Blackie Books ha publicado hace poco El libro de Ana María Matute. Antología de vida y literatura, que llega para agrandar la familia integrada por los libros de Gila, Fernán Gómez y Gloria Fuertes. La edición, a cargo de Jorge de Cascante, no está motivada por ningún aniversario. Se abre con una declaración de intenciones de su editor –compilador, selector y disparador de conexiones entre vida y obra–: «Este libro existe para que te hagas amiga infinita de Ana María Matute […]. Existe para que sientas que la entiendes y que te entiende, que la soledad no es tanta, que hay una voz al fondo y esa voz sabe –o intuye, al menos– cómo se ve la realidad a través de tus ojos».
Aunque Blackie Books aprovecha la ola de recuperación y reivindicación de escritoras del pasado, me parece que el espíritu del libro (en general de los libros de esa colección) se aleja de la manera frecuente y perezosa de acercarse a las escritoras de posguerra, de Matute y Martín Gaite hacia atrás, hasta Elena Fortún pasando por Carmen Laforet. Hay una cierta abuelización en la presentación que se hace de ellas, en prensa, pero también en otras escritoras. Se habla de «abuelas literarias» forzando una traslación que es solo diferencia de edad. Es decir: solo porque tenían el pelo blanco y envejecieron no quiere decir que podamos colgarles nuestra proyección de abuelitas encantadoras que inventaban historias del tipo que fuera. No por bienintencionada la abuelización es inocua: la condescendencia en esa mirada es inevitable. También la idea de que eran un eslabón para que nosotros hagamos lo que tenemos que hacer. Es una manera de ver la literatura un poco determinista y, por supuesto, egocéntrica (el fin somos nosotros, claro). No es así como conviven los libros ni como se relacionan en realidad, la literatura es una especie de conversación y aunque los libros recogen las condiciones en que fueron escritos, a veces a pesar del autor, hablan de tú a tú entre ellos. La manera de relacionarnos hoy con sus libros no debería ser distinta a la manera en que nos relacionamos con los libros de William Saroyan, Philip Roth, Edna O’Brien, Natalia Ginzburg o Rafael Sánchez Ferlosio: sus libros nos siguen hablando y muchos de sus problemas siguen siendo los nuestros.
El cineasta Sergio Oksman, tutor de documentalistas en ciernes, suele bromear con la cantidad de proyectos basados en abuelos que los estudiantes proponen. Las miradas hacia las abuelas también en literatura suelen revelar más de la limitaciones de quien escribe que del retratado: si te sorprende descubrir que tu abuela tenía deseo sexual, el problema lo tienes tú. Me acuerdo de un jefe que usaba a su abuela como medida del mundo, medida igualadora por abajo: tiene que entenderlo mi abuela, decía de los textos. De pronto, nos sorprende que las abuelas fueran personas adultas.

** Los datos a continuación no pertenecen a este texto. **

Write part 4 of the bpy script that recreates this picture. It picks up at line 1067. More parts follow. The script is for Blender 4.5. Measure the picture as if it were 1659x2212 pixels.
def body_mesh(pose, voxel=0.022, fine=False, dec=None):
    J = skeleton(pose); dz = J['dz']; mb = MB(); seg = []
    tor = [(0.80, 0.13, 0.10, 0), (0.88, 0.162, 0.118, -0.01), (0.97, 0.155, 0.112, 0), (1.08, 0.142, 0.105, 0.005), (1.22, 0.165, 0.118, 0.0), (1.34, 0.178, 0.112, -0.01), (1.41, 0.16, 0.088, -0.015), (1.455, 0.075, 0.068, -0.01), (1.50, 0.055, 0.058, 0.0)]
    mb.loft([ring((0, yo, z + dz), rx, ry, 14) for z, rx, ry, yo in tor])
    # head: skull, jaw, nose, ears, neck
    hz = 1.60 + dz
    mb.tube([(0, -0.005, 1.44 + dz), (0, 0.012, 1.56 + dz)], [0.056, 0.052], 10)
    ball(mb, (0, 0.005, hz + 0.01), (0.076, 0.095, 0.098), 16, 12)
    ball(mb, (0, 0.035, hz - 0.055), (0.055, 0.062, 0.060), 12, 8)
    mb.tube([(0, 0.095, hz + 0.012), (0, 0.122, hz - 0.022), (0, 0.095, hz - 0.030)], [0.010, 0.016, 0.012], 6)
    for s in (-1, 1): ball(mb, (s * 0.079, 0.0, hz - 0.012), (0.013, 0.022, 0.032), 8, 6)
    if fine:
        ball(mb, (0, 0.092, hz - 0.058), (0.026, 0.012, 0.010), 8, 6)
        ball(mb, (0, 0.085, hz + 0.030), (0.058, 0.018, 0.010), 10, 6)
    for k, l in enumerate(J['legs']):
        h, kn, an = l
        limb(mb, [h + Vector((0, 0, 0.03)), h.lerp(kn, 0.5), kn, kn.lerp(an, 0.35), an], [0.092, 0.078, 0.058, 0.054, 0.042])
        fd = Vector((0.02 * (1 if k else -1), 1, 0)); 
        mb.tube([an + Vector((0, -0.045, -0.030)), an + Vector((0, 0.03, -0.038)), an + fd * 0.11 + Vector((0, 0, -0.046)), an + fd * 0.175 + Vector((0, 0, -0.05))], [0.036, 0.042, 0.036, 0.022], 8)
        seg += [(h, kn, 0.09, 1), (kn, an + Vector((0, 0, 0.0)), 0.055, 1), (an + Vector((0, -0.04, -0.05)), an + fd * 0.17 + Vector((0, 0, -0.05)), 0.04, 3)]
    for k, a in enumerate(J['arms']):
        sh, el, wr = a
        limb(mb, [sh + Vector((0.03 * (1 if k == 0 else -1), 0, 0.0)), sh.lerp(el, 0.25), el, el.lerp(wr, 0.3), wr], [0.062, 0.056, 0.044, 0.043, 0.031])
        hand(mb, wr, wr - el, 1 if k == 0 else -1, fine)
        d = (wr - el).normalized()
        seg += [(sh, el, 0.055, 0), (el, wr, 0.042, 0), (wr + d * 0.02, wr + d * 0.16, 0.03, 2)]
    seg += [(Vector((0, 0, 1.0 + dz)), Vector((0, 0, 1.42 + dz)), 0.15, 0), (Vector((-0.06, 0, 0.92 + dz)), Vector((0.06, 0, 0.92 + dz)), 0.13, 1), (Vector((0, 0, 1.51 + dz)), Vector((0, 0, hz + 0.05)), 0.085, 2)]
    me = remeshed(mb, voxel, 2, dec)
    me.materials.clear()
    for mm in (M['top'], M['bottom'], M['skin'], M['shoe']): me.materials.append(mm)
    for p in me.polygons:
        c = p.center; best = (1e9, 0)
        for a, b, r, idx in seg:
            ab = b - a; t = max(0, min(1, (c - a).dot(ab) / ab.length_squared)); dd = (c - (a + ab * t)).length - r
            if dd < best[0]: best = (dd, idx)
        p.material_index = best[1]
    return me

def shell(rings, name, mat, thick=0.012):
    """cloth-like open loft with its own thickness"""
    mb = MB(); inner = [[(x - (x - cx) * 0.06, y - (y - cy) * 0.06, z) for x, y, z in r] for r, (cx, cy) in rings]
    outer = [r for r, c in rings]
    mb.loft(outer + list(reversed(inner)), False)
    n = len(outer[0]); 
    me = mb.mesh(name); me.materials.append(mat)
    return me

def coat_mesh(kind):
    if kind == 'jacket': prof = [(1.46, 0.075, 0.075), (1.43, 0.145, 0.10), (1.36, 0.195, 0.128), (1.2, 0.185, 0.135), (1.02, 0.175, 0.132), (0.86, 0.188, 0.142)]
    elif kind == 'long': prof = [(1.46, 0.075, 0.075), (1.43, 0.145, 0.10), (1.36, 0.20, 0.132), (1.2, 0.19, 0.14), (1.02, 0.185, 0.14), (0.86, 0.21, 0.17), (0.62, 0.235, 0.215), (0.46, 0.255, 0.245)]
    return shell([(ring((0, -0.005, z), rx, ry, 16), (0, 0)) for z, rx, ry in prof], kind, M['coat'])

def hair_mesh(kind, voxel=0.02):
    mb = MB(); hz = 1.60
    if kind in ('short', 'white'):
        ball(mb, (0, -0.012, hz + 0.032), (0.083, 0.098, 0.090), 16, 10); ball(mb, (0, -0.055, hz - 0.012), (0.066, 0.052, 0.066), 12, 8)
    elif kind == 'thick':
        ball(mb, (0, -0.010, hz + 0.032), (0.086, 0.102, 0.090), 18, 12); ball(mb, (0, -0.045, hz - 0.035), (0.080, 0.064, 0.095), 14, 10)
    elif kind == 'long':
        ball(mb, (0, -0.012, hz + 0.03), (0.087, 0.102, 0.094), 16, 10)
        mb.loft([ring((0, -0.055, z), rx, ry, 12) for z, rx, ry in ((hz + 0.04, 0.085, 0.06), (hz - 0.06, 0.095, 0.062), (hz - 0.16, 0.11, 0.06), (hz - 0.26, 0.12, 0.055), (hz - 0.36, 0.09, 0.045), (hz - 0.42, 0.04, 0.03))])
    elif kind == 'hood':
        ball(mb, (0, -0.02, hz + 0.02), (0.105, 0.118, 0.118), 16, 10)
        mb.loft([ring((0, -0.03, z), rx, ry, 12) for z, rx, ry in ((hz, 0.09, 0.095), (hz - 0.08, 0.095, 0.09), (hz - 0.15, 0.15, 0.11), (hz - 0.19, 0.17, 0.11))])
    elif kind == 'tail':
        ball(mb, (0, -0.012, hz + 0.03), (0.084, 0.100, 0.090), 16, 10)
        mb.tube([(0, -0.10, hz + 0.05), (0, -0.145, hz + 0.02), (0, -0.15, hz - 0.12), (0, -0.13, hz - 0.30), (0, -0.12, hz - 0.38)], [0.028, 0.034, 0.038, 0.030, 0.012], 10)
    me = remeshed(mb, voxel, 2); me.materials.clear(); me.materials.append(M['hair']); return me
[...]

Parte de ese equívoco, la abuelización de las escritoras que nos precedieron en el tiempo, tiene su origen en una mala interpretación de Caperucita en Manhattan, de Carmen Martín Gaite. También en una lectura superficial de Ana María Matute, lo explica Cascante: «A menudo se describe a Ana María Matute como una señora afable de pelo blanco que escribía cuentos llenos de magia con finales preciosos. Y no, para nada». (De esa abuelización no se libró tampoco Agnès Varda.) No se han librado de la mirada paternalista hacia su obra durante el franquismo, como ha explicado Andrea Toribio, para que ahora reciban una cierta indulgencia por nuestra parte.
Puede que en el fondo de todo este asunto esté la idea de la juventud eterna como el valor más poderoso.